**Recorded data:**
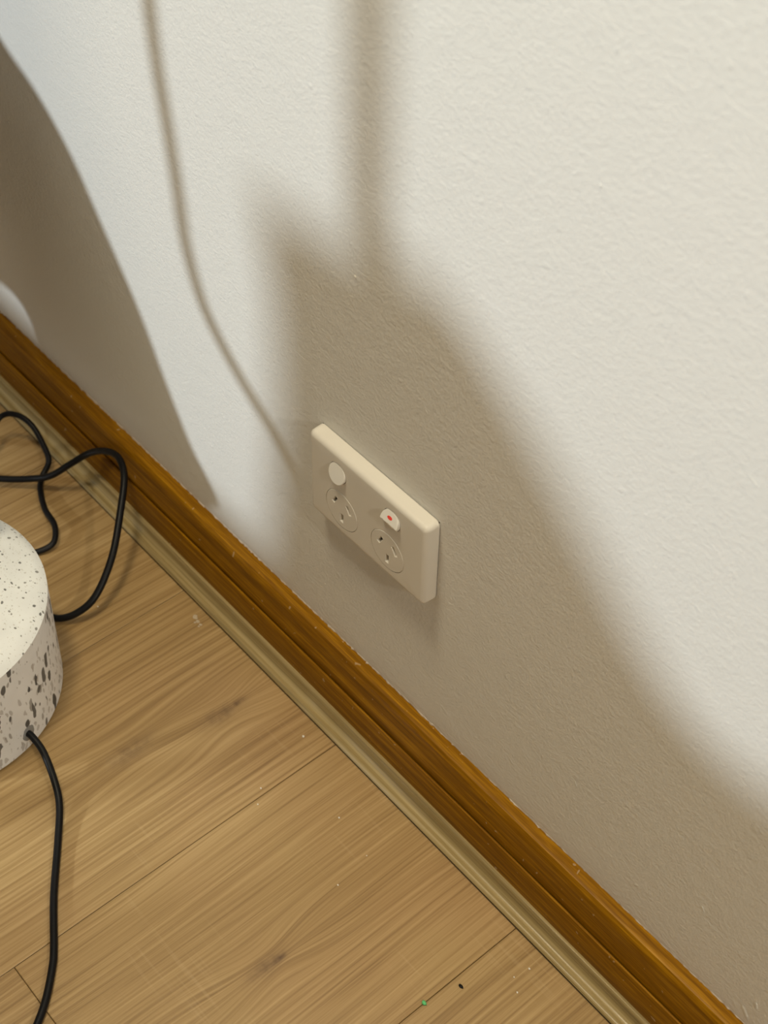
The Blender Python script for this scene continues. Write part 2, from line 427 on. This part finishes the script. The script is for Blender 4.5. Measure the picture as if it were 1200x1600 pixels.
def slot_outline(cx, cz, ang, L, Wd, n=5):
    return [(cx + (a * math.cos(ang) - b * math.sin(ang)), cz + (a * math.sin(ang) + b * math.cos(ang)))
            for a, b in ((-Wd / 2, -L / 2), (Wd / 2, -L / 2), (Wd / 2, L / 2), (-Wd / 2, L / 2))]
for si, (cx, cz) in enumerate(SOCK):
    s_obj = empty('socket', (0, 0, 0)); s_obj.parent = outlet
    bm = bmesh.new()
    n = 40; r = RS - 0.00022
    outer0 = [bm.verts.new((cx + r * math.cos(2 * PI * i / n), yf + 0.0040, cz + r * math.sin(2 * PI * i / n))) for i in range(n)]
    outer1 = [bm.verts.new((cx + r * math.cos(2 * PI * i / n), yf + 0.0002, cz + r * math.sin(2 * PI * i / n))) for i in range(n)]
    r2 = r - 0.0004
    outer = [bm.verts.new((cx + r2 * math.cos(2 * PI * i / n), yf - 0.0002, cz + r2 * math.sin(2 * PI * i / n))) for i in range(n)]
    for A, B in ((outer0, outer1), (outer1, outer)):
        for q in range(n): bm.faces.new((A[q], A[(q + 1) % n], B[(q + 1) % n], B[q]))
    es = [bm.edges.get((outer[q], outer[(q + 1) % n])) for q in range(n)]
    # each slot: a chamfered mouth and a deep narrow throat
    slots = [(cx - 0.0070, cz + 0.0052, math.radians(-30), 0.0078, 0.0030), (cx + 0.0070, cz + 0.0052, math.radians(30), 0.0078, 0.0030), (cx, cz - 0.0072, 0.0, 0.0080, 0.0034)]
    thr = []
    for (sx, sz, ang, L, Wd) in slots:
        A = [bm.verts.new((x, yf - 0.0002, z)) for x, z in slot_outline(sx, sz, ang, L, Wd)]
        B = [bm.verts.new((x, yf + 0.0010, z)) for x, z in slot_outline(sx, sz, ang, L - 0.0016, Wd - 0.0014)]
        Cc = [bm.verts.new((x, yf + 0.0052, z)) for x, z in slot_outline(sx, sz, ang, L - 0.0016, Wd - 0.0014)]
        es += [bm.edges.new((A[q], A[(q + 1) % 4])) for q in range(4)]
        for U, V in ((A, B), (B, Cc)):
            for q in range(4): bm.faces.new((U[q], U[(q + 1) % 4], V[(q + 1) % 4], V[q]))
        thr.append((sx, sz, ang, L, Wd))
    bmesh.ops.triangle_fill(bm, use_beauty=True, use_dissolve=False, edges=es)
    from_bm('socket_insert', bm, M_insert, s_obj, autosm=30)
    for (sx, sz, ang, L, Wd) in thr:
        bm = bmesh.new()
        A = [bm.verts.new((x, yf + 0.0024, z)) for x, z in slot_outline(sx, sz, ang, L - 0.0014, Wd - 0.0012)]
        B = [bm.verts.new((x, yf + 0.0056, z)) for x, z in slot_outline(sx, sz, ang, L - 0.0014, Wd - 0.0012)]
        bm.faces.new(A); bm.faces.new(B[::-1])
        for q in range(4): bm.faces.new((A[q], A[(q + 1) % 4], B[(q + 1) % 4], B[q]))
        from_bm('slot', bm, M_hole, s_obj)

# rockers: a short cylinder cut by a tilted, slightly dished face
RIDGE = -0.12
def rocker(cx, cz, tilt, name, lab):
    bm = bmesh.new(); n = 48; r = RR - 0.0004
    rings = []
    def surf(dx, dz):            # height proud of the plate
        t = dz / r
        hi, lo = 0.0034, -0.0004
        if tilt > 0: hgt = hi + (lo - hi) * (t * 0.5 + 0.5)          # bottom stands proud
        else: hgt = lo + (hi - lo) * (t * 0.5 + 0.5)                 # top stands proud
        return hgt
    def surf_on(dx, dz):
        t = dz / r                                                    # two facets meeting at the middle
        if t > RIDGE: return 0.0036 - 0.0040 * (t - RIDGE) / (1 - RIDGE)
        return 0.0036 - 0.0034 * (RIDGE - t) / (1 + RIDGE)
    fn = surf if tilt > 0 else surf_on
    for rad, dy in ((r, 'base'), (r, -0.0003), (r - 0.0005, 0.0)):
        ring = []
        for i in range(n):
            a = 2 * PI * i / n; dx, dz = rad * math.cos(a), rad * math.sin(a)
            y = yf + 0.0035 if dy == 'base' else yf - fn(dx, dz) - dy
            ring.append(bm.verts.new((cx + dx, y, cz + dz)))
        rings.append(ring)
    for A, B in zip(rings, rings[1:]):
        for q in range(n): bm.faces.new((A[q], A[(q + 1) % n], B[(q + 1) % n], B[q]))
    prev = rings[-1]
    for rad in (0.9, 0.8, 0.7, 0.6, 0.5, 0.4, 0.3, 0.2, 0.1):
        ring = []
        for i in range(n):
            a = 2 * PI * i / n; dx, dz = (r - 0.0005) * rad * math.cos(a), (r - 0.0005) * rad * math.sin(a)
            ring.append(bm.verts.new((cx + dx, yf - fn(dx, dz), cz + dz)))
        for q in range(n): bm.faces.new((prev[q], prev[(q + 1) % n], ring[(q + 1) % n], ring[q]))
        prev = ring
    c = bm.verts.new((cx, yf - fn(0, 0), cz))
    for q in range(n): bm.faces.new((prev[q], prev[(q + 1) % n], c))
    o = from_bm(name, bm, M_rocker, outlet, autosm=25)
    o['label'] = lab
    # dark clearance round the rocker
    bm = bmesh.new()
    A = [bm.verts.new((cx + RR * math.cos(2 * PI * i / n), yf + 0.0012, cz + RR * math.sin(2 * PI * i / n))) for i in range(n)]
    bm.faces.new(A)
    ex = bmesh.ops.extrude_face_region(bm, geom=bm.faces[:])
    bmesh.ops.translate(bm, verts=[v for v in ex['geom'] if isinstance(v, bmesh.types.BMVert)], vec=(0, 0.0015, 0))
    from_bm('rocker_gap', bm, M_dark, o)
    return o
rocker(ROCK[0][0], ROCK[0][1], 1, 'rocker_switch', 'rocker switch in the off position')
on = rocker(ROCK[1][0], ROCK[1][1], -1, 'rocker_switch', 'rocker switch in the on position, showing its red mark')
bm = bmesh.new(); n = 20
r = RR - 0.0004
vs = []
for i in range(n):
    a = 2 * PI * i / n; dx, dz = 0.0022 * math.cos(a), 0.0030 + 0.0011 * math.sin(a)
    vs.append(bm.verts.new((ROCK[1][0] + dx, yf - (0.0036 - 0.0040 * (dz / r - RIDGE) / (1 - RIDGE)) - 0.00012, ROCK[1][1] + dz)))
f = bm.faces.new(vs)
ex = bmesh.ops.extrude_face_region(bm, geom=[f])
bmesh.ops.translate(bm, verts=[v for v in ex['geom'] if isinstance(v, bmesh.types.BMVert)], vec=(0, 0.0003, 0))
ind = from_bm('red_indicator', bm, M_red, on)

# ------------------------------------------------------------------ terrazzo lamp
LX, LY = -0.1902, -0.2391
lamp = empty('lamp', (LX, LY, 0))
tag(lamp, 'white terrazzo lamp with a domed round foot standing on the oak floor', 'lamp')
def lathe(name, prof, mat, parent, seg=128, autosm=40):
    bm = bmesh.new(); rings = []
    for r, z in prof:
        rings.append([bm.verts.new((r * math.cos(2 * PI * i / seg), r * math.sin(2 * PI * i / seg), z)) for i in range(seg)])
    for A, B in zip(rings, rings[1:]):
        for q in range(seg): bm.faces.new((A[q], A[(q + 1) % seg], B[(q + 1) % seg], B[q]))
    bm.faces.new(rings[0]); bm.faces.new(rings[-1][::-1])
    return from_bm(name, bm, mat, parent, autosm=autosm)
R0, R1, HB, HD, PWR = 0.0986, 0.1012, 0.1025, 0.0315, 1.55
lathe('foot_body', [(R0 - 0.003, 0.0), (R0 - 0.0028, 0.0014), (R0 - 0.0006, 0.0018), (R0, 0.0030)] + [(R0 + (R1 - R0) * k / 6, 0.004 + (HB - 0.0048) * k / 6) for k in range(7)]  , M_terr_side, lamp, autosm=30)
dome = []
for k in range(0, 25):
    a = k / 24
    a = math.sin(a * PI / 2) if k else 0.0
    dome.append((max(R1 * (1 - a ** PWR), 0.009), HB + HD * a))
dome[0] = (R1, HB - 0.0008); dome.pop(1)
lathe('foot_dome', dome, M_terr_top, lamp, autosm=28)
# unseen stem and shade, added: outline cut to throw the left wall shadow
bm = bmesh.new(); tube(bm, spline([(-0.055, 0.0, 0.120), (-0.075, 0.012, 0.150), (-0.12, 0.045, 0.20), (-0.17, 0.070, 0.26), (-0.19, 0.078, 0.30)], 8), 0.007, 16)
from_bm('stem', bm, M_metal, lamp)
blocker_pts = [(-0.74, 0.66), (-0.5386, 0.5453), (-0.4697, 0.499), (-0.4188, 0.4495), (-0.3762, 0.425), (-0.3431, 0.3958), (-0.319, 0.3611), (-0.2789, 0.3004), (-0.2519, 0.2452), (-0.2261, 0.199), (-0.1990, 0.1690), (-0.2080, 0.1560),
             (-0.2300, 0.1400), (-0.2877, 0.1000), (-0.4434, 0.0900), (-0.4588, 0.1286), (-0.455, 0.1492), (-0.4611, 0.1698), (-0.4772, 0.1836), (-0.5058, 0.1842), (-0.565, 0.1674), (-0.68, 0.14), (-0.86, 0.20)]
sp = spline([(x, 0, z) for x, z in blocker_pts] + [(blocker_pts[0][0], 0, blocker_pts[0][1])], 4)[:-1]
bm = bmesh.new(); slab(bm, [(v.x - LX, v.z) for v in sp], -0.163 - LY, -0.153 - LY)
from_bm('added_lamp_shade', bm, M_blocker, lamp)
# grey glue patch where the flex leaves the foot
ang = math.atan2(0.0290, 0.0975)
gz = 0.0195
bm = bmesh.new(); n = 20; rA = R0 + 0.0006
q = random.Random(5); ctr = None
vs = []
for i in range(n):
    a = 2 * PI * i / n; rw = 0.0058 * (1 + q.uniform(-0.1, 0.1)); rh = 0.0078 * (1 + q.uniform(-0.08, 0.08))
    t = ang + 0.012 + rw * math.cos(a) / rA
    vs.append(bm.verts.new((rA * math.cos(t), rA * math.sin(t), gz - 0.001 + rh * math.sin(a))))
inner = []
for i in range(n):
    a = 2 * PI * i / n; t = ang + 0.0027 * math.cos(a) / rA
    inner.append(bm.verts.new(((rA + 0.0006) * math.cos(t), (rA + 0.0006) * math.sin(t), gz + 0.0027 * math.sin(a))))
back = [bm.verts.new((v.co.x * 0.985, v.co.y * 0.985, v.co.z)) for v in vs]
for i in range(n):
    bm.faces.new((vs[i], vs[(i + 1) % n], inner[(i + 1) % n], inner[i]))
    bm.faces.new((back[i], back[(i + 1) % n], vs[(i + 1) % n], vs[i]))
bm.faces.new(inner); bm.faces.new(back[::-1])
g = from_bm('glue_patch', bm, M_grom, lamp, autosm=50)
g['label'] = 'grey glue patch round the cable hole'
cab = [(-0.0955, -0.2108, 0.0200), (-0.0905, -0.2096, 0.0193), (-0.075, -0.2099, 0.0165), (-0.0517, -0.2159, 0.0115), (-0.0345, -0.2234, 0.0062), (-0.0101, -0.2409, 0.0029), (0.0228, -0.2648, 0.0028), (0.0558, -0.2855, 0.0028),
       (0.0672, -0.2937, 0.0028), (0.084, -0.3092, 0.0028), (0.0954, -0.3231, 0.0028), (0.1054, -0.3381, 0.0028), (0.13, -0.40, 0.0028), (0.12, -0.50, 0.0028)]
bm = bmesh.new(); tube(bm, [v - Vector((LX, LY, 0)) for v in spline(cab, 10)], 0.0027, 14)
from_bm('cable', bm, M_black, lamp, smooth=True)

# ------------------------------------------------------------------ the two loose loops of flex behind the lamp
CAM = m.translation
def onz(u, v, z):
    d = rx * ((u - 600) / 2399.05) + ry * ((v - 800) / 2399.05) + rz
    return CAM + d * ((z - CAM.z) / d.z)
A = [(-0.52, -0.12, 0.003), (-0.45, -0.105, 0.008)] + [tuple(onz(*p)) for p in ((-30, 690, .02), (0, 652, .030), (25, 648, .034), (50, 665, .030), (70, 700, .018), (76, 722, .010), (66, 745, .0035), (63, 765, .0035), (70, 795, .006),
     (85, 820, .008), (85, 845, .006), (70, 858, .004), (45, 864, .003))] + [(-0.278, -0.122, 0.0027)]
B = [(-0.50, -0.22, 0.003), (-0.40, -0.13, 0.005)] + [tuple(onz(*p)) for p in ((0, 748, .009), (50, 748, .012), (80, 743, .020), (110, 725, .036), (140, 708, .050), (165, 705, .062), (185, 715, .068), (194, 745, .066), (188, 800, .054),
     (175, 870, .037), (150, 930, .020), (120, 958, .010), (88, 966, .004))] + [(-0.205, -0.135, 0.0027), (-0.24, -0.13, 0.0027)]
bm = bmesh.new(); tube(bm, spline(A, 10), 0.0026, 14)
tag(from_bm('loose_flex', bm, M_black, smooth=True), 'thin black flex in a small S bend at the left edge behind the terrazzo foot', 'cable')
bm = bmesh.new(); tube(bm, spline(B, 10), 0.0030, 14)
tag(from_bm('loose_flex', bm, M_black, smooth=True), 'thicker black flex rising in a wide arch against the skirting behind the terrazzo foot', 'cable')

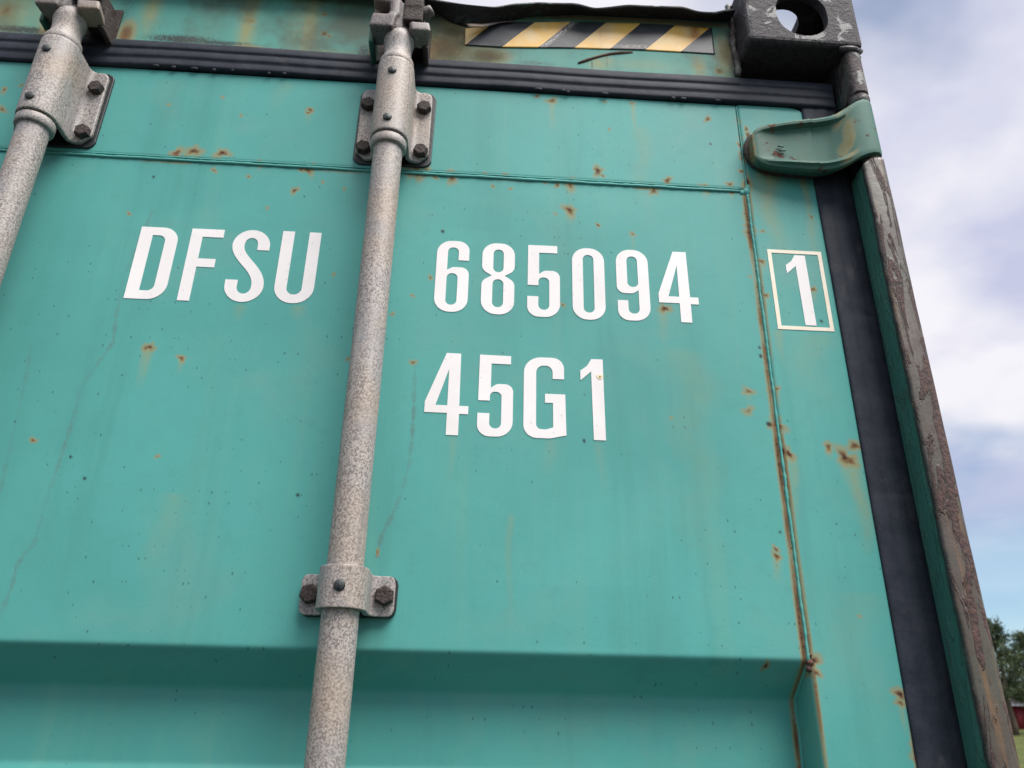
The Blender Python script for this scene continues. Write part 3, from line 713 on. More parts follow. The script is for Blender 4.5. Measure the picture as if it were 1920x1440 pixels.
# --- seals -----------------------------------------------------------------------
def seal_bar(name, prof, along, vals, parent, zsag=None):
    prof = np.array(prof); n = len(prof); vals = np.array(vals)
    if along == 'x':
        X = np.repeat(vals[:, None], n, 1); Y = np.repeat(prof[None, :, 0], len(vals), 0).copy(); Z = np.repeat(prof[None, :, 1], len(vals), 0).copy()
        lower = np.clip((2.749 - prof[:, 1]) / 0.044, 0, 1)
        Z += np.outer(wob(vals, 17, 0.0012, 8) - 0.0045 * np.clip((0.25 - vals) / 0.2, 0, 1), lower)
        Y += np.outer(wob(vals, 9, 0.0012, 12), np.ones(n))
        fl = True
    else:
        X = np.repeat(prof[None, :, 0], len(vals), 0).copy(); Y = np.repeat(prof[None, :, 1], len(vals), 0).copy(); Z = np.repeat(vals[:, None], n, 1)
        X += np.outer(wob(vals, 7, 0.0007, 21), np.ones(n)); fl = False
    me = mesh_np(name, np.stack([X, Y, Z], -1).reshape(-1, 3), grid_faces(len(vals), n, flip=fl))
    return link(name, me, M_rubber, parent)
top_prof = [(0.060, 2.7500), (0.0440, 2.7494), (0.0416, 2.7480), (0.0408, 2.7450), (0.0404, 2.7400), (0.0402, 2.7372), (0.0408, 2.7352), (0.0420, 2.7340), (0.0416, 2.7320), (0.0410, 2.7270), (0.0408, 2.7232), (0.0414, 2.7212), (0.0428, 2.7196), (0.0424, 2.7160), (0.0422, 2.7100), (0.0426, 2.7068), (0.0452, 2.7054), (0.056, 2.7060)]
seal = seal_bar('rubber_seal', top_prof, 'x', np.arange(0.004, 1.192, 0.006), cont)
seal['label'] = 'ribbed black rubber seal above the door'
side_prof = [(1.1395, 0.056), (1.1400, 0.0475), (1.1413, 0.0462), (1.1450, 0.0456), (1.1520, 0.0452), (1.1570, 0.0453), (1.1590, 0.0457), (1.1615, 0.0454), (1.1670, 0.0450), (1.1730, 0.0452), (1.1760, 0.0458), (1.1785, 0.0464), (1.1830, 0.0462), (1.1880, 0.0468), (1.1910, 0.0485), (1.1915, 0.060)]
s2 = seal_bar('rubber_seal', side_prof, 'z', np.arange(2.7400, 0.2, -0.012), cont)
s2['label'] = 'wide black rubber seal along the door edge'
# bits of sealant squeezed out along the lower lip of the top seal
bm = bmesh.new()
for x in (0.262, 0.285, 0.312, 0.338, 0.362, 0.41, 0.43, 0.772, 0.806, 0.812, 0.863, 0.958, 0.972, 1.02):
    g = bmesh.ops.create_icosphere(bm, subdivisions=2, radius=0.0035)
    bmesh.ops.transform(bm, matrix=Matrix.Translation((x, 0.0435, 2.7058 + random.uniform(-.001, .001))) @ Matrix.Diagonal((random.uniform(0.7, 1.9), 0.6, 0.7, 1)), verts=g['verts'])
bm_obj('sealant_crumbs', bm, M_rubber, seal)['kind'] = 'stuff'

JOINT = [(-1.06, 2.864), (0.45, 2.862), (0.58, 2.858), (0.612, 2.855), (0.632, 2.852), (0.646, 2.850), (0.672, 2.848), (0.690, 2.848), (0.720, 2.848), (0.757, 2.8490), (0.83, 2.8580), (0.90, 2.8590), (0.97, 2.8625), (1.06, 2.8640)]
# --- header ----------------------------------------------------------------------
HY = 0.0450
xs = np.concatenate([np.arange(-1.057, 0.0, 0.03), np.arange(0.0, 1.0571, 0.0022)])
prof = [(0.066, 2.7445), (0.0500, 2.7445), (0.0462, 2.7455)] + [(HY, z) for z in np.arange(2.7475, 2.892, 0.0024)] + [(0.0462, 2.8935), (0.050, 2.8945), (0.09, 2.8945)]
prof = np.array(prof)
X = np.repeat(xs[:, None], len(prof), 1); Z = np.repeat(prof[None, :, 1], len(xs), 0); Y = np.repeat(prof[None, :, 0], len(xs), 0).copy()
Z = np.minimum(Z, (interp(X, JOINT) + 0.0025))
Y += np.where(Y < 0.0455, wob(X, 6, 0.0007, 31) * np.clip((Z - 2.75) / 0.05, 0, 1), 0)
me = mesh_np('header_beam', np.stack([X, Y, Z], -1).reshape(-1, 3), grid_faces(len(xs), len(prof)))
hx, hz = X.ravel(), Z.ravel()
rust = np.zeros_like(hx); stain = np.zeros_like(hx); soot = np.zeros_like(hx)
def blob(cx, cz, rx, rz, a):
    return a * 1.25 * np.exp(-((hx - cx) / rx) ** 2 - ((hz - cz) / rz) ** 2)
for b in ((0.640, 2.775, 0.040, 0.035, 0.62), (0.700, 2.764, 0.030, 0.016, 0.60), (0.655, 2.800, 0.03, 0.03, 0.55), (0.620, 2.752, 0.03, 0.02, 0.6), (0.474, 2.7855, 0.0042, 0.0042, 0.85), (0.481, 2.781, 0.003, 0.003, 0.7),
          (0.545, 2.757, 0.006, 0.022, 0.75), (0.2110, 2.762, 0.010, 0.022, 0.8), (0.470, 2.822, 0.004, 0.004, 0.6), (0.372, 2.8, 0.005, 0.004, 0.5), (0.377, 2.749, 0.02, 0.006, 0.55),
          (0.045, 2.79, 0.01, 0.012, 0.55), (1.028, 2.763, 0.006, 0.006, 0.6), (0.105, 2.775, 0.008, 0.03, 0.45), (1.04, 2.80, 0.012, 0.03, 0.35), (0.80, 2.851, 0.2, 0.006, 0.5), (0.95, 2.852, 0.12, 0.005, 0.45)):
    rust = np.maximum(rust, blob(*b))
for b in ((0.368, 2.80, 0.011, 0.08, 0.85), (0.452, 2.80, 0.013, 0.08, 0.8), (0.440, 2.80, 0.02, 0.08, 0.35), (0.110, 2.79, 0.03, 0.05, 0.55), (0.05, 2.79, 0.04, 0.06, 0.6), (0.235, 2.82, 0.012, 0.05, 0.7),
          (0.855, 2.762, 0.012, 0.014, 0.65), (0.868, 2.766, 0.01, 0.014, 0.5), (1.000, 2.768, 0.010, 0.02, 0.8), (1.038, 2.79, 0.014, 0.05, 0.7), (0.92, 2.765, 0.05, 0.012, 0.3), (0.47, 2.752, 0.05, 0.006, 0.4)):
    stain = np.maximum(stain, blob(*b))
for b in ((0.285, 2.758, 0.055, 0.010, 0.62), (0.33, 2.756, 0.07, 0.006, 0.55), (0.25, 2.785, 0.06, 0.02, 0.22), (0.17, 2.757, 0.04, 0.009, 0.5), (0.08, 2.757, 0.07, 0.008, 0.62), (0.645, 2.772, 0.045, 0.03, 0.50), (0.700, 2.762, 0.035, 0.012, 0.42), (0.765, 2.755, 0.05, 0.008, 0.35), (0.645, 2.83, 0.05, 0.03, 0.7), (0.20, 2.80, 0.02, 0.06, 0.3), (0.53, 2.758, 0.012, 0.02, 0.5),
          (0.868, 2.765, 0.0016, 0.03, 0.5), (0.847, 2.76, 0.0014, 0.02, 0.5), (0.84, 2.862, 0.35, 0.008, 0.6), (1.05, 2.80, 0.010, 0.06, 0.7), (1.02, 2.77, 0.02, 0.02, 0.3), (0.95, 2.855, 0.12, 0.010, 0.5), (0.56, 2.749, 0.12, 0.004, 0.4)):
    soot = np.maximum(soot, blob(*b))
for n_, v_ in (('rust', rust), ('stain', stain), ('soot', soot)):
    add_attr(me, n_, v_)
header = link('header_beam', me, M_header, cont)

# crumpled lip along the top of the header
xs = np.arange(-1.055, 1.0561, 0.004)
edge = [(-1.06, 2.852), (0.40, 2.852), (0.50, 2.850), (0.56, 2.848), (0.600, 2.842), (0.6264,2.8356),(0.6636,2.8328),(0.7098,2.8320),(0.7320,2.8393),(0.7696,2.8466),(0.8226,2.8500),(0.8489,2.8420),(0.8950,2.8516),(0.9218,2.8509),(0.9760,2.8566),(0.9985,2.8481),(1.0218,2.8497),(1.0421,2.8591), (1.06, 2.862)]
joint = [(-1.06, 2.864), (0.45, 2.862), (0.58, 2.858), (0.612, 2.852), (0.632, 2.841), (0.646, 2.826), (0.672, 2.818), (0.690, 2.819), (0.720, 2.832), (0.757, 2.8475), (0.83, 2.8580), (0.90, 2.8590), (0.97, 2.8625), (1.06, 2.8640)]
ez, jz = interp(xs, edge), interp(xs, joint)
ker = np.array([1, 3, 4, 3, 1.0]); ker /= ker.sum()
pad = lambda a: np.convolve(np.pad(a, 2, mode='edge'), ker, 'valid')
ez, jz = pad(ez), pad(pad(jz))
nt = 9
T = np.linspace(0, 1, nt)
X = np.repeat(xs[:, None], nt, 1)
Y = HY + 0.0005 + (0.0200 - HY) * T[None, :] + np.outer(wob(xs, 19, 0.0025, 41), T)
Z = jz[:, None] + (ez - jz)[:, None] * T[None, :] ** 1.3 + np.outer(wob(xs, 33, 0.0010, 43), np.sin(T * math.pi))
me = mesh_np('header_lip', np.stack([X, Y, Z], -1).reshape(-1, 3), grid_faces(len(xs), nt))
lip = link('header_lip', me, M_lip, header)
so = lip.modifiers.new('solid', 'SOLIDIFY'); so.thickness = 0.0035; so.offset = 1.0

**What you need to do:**
Select, from the listing, all lines that include the word "continues".

**Result:**
The Blender Python script for this scene continues. Write part 2, from line 427 on. This part finishes the script. The script is for Blender 4.5. Measure the picture as if it were 1200x1600 pixels.
The Blender Python script for this scene continues. Write part 3, from line 713 on. More parts follow. The script is for Blender 4.5. Measure the picture as if it were 1920x1440 pixels.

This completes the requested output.